Uns scheint nämlich längst jedes Gefühl für das Gemeinwesen abhandengekommen zu sein. Daher zucken wir nur mit den Achseln, wenn sich Clowns zur Wahl stellen. Ein großer Teil wählt dann sogar clownesk: Hinterfragt die Zirkusnummer gar nicht, sondern nennt das Normalität. Am Ende schicken wir dann Narren, Hanswurste und Filous hinaus. Wir haben uns für unser Versagen zu entschuldigen, liebe Ausländer des Nicht-Westens. Wir haben verkackt. Haben es zugelassen, dass unser Desinteresse zu euch kommt, um euch zu brüskieren und lächerlich zu machen: Um euch eine Welt zu erklären, die wir verprellt haben mit unserem Anspruch der Dominanz.

Wir sind aber nicht Baerbock!
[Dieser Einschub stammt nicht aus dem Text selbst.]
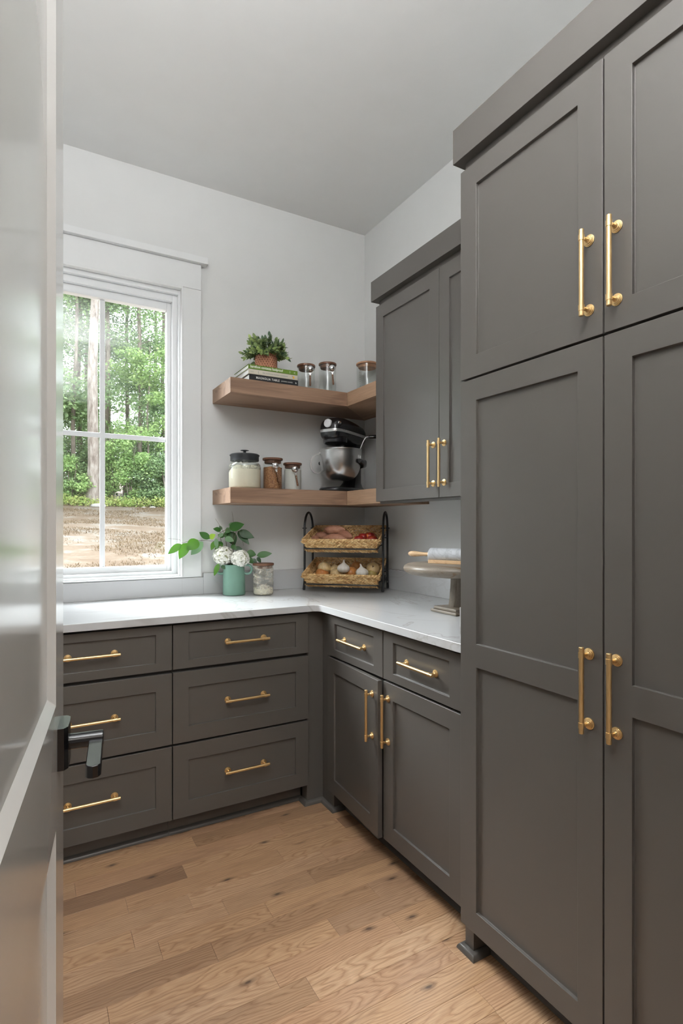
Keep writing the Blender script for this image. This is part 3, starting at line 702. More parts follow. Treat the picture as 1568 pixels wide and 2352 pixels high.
# potted plant
BZ = SU + .0785
pc = Vector((-.731, -.205, BZ))
pt = thing('potted_plant', 'small leafy plant in a terracotta pot with dimpled pattern, on the books', 'plant', pc)
mb = MB(); PR = .0575; PH = .088
mb.lathe([(.050, 0), (PR - .002, .002), (PR, .008), (PR, PH - .002), (PR - .002, PH), (PR - .006, PH), (PR - .006, PH - .012)], pc, 48, cap1=False)
mb.build('pot', 'terra', pt, smooth=True)
mb = MB()
for rw in range(7):
    for k in range(26):
        a = 2 * math.pi * (k + .5 * (rw % 2)) / 26; z = .012 + rw * .0112
        q = Matrix.Rotation(a, 3, 'Z') @ Matrix.Rotation(R(28), 3, 'X')
        mb.ball(pc + Vector((PR * math.cos(a), PR * math.sin(a), z)), (.0014, .0021, .0036), 6, 4, q)
mb.build('dimple_pattern', 'terradark', pt, kind='stuff')
MB().lathe([(PR - .0065, 0), (PR - .0065, .004), (.02, .010)], pc + Vector((0, 0, PH - .02)), 24).build('moss', 'soil', pt, smooth=True)
def leaf_geo(mb, base, tip, width, normal, curl=.15, segs=4, fold=.12, n=None):
    """a pointed leaf blade from base to tip, slightly folded and drooping"""
    base = Vector(base); tip = Vector(tip); d = tip - base; L = d.length; d.normalize()
    normal = Vector(normal); side = d.cross(normal)
    if side.length < 1e-4: side = d.cross(Vector((1, 0, .3)))
    side.normalize(); nn = side.cross(d).normalized()
    rows = []
    for i in range(segs + 1):
        t = i / segs; w = width * .5 * (((t ** .68) * (1 - t) ** 1.0) / .318 if 0 < t < 1 else 0.02)
        c = base + d * (L * t) - nn * (curl * L * (t * t)) + nn * (curl * L * t)
        rows.append([c - side * w + nn * (fold * w), c, c + side * w + nn * (fold * w)])
    vs = [[mb.bm.verts.new(p) for p in r] for r in rows]
    for i in range(segs):
        for j in range(2): mb.bm.faces.new((vs[i][j], vs[i][j+1], vs[i+1][j+1], vs[i+1][j]))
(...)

Wir haben uns nur die fadenscheinige Gabe angeeignet, unsere Trottel zu Führern zu machen: Offenbar sind wir zu milde mit ihnen. Früher ächteten wir sie als Dorfdeppen. Heute machen wir sie zu Kommunalfunktionären, lassen sie aufsteigen, in Landtage vordringen, in Bundestage votieren, in Ämter marschieren und am Ende die Welt in unserem Namen besuchen.

Entschuldigt bitte!

Seid bitte nachsichtig mit uns: Die Welt ändert sich, der Westen und Deutschland werden den Anschluss verlieren. Sie sind schon dabei, je lauter sie sich aufführen wie trotzige Kinder oder aggressive Demenzkranke, desto sicherer ist: Sie spüren den eigenen Deutungsverlust bereits, da heißt es also plärren, es übertönen. Dass die Welt unseren Führern und uns abhandenkommt, dieser Tatsache kann sich ein unipolar tickender Westen nicht mehr entziehen. Ihr habt es in der Hand, ihr Inder, Chinesen, Russen, ihr Brasilianer und Südafrikaner, ihr BRICS-Nachrücker: Euch gehört die Welt der Zukunft.
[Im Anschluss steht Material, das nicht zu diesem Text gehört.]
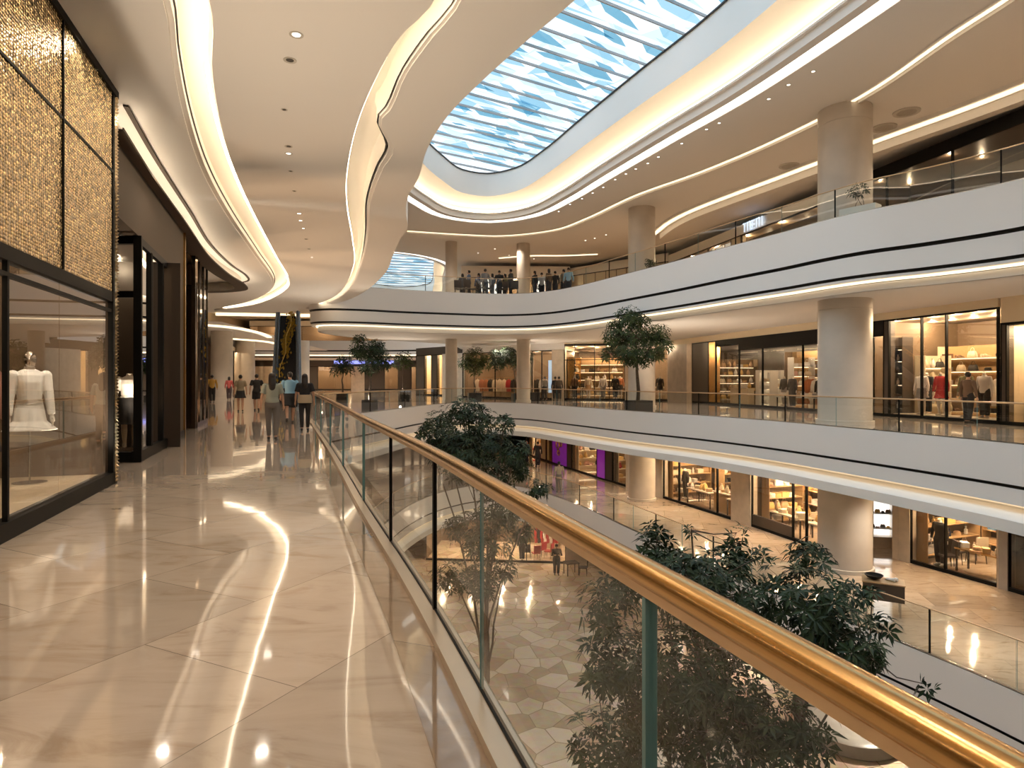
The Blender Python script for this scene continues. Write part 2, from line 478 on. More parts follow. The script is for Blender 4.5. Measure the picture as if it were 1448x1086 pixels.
def cove(Lp, Rp, prof, mats, name):
    mb = MB(); k = len(prof); b = 0
    for l, r in zip(Lp, Rp):
        for t, z in prof:
            mb.v.append((lerp(l[0], r[0], t), lerp(l[1], r[1], t), z))
    for i in range(len(Lp)-1):
        for j in range(k-1):
            mb.f.append((i*k+j, i*k+j+1, (i+1)*k+j+1, (i+1)*k+j)); mb.m.append(mats[j])
    return struct(name, mb, [M['cove_paint'], M['shadow_gap'], M['soffit_paint']])
cove(AL, AR, [(0,ZC),(0,ZC+.03),(.14,ZC+.03),(.14,ZC+.16),(.19,ZC+.16),(.19,ZC+.30),(.5,ZC+.34),(1,ZC+.36),(1,ZC)], [2,2,2,1,0,0,0,0], 'trim_6')
cove(BL, BR, [(0,ZC),(0,ZC+.34),(.35,ZC+.42),(.72,ZC+.40),(.8,ZC+.3),(.8,ZC+.06),(.83,ZC+.06),(.83,ZC+.2),(.88,ZC+.2),(.88,ZC+.02),(1,ZC+.02),(1,ZC)], [0,0,0,0,0,1,1,1,2,2,2], 'trim_7')
def led(path, o, z, w, h, label, mtl='cove_led'):
    return strip(path, (o,z), (o+w,z+h), label, mtl)
led(AR[:-3], -.09, ZC+.07, .04, .05, 'warm light strip inside the curved ceiling cove above the shopfronts')
led(BL[:-3], -.02, ZC+.03, .035, .06, 'warm light strip inside the ceiling cove nearer the glass railing')

# ---------------------------------------------------------------- top ceiling with skylight
I1 = [(9.6,2),(9.2,8),(8.4,13),(7.3,17.4),(6.3,20.6),(4.9,24),(3.1,28.6),(1.7,32.3),(.25,35.1),(-1.4,36.1),(-2.8,35.4),(-3.6,33.4),(-4.3,30.5),(-4.4,26),
      (-3.6,20),(-2.4,14),(-1,8),(.4,3),(2,-.5),(5,-1.5),(8,-.6)]
I1 = crv(I1, .6, True)
I2 = crv([(-6.6,52),(-7.4,60),(-8.6,70),(-10.5,78),(-14,80),(-17,77),(-17,68),(-16,58),(-14,50.5),(-11,47.5),(-8.2,48.5)], .8, True)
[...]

Die Frage wird sein wie sehr sie euch gehören wird: Mit einem Westen, der absteigt und den ihr auf Augenhöhe behandelt? Oder doch ohne ihn? An dieser Stelle möchte ich nochmal den Lawrow geben: Entschuldigt! Nicht alle im Westen sind so vermessen wie unsere Führer. Wir wissen, dass diese Welt nicht mehr gegeneinander, nur noch miteinander regiert werden kann. Die Zeiten westlicher Deutungshoheit sind vorbei. Und das ist gut so: Glaubt mir, es gibt hier viele, die das wissen und nicht festkleben wollen an diesen US- und NATO-Weltbild, das von einer Tatsache gezeichnet ist: Der Imperialismus ist längst vorbei – man gestehe sich das besser schneller als zu zögerlich ein.
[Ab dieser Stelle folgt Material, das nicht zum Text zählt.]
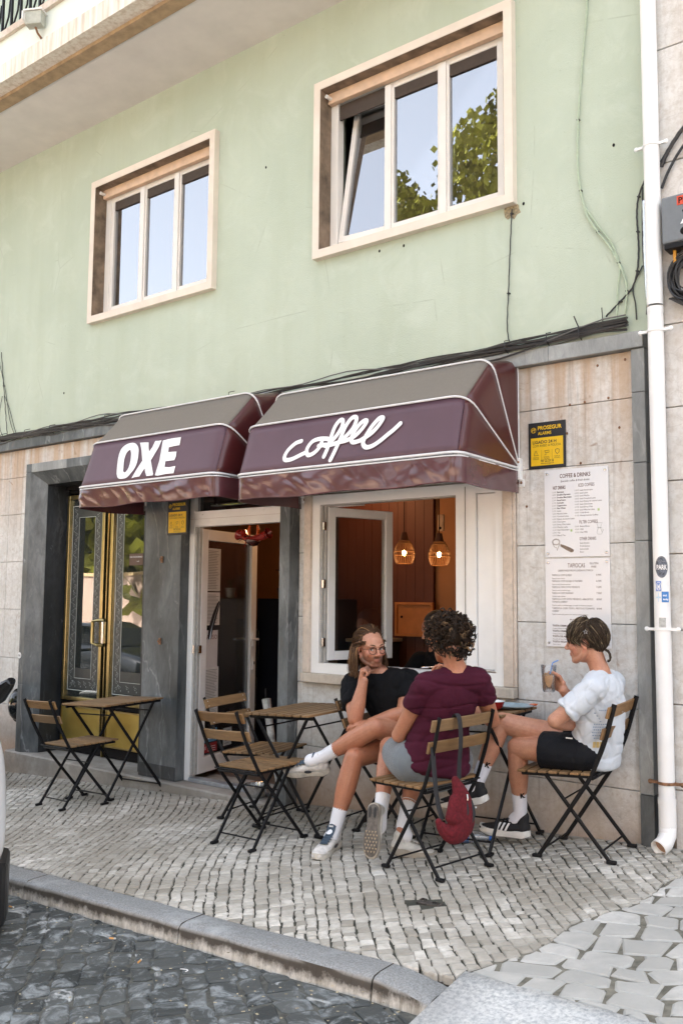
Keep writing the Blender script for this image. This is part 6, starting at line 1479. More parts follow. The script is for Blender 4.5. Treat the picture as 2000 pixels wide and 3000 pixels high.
def face_parts(parent, M, s=1.0, gaze=0.0, iris=(.05, .06, .05), brow=(.10, .05, .025), lid=True):
    T = lambda p: M @ (Vector(p)*s); R3_ = M.to_3x3().to_4x4()
    for q in (-1, 1):
        b = MB(); b.ell(T((q*.030, .0675, .001)), (.0125*s, .0122*s, .0098*s), 14, 10, R3_); e = b.build('eye', simple('eye_white', (.70, .66, .62), .15), parent, True)
        b = MB(); b.ell(T((q*.030+gaze*.006, .0765, .0012)), (.0054*s, .0036*s, .0054*s), 12, 8, R3_); b.build('iris', simple('iris', iris, .1), e, True)
        b = MB(); b.tube([T((q*.030-.0145, .072, .0025)), T((q*.030-.006, .0795, .0078)), T((q*.030+.005, .0795, .0080)), T((q*.030+.0145, .072, .0035))], [.0018*s, .0028*s, .0028*s, .0018*s], 6); b.build('eyelid', simple('lash_line', (.09, .04, .025), .6), parent, True)
        b = MB(); b.tube([T((q*.013, .0895, .0225)), T((q*.026, .0885, .029)), T((q*.040, .078, .030)), T((q*.049, .067, .024))], [(.0032*s, .0045*s), (.0036*s, .0048*s), (.003*s, .004*s), (.001*s, .002*s)], 8); b.build('eyebrow', simple('eyebrow_hair', brow, .8), parent, True)
def add_hand(mb, W, d, palm, side, curls, thumb=(.35, .25), s=1.0, spread=.0):
    """W wrist, d direction of the hand, palm = palm normal, side +1 right hand, -1 left; curls: 4 x (a1,a2,a3)"""
    d = Vector(d).normalized(); pn = Vector(palm); pn = (pn-d*pn.dot(d)).normalized(); x = d.cross(-pn).normalized()   # x = towards little finger side for a right hand
    F_ = lambda a, b_, c: Vector(W)+(x*a*side+d*b_-pn*c)*s
    limb(mb, [F_(0, -.01, 0), F_(0, .03, 0), F_(.002, .075, .002)], [(.026*s, .018*s), (.040*s, .0165*s), (.042*s, .0135*s)], 14, flat=x)
    limb(mb, [F_(-.028, .012, -.006), F_(-.033, .045, -.004)], [.0155*s, .013*s], 10)
    L = (.074, .082, .076, .060); xs = (-.031, -.0105, .0105, .031)
    for i in range(4):
        a = 0; p = F_(xs[i], .078-.006*abs(i-1), .003); pts = [p]; dirx = spread*(i-1.5)
        for j, fr in enumerate((.46, .30, .24)):
            a += curls[i][j]; dv = (d*math.cos(a)+pn*math.sin(a)+x*side*dirx).normalized(); p = p+dv*L[i]*fr*s; pts.append(p)
        rr = [.0092*s, .0085*s, .0076*s, .0062*s]
        for j in range(3): limb(mb, [pts[j], pts[j+1]], [rr[j], rr[j+1]], 10, k=2)
    # thumb leaves the side of the palm near its base
    t0 = F_(-.030, .022, -.006); dv = (d*math.cos(thumb[0])-x*side*math.sin(thumb[0])*.9+pn*thumb[1]).normalized(); t1 = t0+dv*.040*s
    dv2 = (d*math.cos(thumb[0]*.4)-x*side*math.sin(thumb[0]*.35)+pn*(thumb[1]*1.6)).normalized(); t2 = t1+dv2*.030*s; t3 = t2+(dv2+pn*.25).normalized()*.024*s
    limb(mb, [t0, t1], [.0135*s, .0108*s], 10, k=2); limb(mb, [t1, t2], [.0105*s, .0095*s], 10, k=2); limb(mb, [t2, t3], [.0095*s, .0075*s], 10, k=2)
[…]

Nach den Auftritten westlicher Politiker, nach mancher Baerbockiade der letzten Monate, wäre es natürlich ein Leichtes für euch, liebe BRICSer und Schwellenländer, dem Westen in Zukunft die kalte Schulter zu zeigen. Vielleicht denkt ihr dann an diesen kleinen Text, daran, dass nicht alle so großkotzig waren: Entschuldigt diesen ganzen Wahn, entschuldigt Baerbock und Konsorten.

Aber klar ist mir bei aller Entschuldigung auch: Die nächsten Wahlen bringen womöglich keine Veränderung mit sich. Die wahnsinnigen Führer in diesem Teil der Erde werden nicht ausgetauscht, sie werden euch künftig zu euch kommen und euch von oben herab schulmeistern. Alles wie gehabt. Irgendwie logisch, wenn ihr dann auf uns verzichtet. Nicht ihr, wir haben es verbaerbockt.